Chassé, traqué, menacé. Depuis la manifestation du FNDC du 20 octobre 2022 à Conakry, Oury Bah, jeune militant de l’Union des forces démocratiques de Guinée (UFDG), vit dans la clandestinité. Accusé de vandalisme et de violences contre les forces de l’ordre, il se dit victime d’un acharnement politique. Son histoire témoigne de la répression silencieuse qui s’abat sur les opposants dans la capitale guinéenne.
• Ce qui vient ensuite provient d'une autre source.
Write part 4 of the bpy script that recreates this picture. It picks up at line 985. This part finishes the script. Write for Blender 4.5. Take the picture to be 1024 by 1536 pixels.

Dans le quartier effervescent de Hamdallaye, fief historique de l’opposition guinéenne, les souvenirs du 20 octobre 2022 restent gravés dans les esprits. Ce jour-là, le Front national pour la défense de la Constitution (FNDC) avait appelé à une nouvelle mobilisation contre la junte militaire dirigée par le Comité national du rassemblement pour le développement (CNRD). Ce fut la première manifestation d’envergure depuis celle du 5 septembre. Très vite, la contestation a viré à l’affrontement.
Dans la nuit du mercredi 19 au jeudi 20 octobre, des tensions ont éclaté entre groupes de jeunes et forces de sécurité, notamment sur l’axe stratégique Le Prince, théâtre habituel des confrontations politiques, mais aussi sur l’autoroute Fidel Castro et au rond-point Tannerie, où devait démarrer la marche.
Parmi les jeunes mobilisés ce jour-là : Oury Bah, militant actif de l’UFDG et fils d’un des membres fondateurs du parti. Aujourd’hui, il est en fuite.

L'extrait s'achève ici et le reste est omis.